» **DATA**:
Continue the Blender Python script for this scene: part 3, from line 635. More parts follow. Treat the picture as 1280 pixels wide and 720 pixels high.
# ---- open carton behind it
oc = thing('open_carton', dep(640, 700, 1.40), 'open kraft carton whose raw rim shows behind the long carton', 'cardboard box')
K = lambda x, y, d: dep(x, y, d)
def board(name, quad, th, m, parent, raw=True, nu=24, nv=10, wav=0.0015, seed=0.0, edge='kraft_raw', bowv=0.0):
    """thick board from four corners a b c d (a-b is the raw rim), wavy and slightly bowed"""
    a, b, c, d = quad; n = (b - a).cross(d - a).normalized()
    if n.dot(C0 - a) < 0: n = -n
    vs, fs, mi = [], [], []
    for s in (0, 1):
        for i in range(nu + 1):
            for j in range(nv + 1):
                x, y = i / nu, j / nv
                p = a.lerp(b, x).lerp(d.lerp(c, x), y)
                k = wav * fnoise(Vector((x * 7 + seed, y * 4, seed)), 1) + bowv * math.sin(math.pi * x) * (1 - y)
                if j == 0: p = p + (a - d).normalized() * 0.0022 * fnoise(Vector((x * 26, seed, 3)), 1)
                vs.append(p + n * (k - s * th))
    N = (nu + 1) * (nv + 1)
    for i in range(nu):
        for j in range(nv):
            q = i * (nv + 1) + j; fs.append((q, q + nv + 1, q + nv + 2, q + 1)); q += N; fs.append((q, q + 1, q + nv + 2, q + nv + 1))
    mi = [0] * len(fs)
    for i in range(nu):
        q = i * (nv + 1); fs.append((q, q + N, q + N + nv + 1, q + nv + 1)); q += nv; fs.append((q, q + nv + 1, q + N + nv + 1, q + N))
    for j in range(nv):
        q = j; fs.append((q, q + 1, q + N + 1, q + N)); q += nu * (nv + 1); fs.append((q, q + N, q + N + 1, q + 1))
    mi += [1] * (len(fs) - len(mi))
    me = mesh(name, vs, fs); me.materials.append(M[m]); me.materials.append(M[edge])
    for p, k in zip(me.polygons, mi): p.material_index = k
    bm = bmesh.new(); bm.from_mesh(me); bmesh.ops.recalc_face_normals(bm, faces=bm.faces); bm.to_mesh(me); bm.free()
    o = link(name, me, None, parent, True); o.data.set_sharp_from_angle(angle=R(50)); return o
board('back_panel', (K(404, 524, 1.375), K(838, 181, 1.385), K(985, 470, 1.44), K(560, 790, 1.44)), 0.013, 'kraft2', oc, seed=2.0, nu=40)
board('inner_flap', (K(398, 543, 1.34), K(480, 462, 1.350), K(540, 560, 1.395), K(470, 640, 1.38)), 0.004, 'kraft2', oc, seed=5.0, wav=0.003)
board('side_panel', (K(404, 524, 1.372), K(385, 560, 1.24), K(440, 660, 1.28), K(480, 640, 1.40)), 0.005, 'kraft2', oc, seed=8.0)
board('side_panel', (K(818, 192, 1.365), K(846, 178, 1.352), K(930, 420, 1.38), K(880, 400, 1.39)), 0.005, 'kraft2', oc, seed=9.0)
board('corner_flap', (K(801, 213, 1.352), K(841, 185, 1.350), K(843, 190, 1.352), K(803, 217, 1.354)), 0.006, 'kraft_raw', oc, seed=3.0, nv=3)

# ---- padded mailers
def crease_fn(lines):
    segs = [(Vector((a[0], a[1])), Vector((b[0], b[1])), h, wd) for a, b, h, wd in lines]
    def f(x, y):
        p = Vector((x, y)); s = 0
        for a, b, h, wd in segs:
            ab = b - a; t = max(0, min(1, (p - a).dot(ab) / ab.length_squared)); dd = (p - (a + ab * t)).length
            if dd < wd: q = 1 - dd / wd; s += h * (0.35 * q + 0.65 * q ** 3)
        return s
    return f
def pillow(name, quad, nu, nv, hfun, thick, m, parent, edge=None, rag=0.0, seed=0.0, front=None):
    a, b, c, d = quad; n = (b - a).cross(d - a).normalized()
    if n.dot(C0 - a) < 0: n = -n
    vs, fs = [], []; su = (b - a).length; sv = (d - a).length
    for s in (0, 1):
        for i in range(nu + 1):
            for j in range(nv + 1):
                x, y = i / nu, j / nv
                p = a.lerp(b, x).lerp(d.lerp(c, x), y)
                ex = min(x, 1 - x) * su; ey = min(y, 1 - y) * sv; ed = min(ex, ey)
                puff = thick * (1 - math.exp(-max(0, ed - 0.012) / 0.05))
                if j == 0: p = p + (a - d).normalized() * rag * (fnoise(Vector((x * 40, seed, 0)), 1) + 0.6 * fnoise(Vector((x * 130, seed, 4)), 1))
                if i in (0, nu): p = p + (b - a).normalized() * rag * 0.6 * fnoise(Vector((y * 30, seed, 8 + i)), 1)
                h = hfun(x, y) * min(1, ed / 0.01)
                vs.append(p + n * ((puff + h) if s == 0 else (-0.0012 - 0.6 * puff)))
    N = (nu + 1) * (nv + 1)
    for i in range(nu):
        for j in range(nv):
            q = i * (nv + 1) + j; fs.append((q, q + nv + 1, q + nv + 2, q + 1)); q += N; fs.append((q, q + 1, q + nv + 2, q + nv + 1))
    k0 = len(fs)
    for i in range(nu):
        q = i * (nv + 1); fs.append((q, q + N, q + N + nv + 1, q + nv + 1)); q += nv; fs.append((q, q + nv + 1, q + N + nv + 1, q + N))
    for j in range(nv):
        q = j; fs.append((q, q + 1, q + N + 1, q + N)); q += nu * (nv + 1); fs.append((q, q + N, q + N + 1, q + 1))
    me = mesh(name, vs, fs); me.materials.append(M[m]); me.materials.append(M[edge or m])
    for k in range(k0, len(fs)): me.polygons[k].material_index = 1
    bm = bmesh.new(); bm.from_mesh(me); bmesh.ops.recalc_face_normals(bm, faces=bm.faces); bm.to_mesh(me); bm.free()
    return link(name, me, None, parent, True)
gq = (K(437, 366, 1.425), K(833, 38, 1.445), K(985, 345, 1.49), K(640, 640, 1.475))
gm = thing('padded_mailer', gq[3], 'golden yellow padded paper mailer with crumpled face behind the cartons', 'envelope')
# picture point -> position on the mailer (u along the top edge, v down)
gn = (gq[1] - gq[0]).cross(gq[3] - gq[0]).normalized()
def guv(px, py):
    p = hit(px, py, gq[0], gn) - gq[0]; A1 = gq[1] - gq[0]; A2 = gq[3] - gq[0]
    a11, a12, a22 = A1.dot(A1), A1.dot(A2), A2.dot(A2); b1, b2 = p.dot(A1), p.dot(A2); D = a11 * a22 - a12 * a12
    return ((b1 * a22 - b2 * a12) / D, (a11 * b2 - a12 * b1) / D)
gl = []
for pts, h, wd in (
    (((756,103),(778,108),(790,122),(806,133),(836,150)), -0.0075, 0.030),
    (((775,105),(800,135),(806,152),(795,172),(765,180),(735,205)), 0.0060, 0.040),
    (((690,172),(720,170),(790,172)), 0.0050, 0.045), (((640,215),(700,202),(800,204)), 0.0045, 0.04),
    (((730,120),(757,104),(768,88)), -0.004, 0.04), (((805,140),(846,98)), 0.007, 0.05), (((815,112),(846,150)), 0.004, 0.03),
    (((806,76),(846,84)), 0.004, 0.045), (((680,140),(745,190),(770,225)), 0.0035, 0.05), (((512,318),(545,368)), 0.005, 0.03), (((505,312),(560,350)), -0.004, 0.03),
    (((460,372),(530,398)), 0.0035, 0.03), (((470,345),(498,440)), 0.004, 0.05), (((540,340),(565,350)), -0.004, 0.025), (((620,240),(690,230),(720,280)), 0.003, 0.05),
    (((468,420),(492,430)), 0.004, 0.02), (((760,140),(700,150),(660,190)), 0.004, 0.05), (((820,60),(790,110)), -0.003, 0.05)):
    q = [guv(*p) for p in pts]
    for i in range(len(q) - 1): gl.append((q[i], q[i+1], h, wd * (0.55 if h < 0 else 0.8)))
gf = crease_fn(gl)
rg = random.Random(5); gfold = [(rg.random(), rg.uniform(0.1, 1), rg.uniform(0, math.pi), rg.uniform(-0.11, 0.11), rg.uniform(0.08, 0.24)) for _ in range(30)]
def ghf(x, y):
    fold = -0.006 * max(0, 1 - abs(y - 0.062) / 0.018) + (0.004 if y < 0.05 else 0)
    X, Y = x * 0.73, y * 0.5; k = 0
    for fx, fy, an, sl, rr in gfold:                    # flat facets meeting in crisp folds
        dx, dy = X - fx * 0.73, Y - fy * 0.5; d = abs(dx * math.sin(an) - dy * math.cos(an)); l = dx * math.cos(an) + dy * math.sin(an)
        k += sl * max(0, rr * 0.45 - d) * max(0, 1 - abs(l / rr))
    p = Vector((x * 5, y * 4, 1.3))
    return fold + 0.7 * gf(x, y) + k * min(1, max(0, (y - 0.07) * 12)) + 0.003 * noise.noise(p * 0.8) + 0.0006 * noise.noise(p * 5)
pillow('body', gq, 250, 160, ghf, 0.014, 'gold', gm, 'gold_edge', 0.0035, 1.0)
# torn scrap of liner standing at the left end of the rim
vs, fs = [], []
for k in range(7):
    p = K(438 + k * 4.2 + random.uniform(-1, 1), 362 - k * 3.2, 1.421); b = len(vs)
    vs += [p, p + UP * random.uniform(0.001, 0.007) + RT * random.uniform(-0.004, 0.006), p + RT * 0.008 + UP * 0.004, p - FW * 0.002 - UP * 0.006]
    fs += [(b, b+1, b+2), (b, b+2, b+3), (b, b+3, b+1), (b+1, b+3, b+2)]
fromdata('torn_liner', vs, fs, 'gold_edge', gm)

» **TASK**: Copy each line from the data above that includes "picture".

» **ANSWER**:
Continue the Blender Python script for this scene: part 3, from line 635. More parts follow. Treat the picture as 1280 pixels wide and 720 pixels high.
# picture point -> position on the mailer (u along the top edge, v down)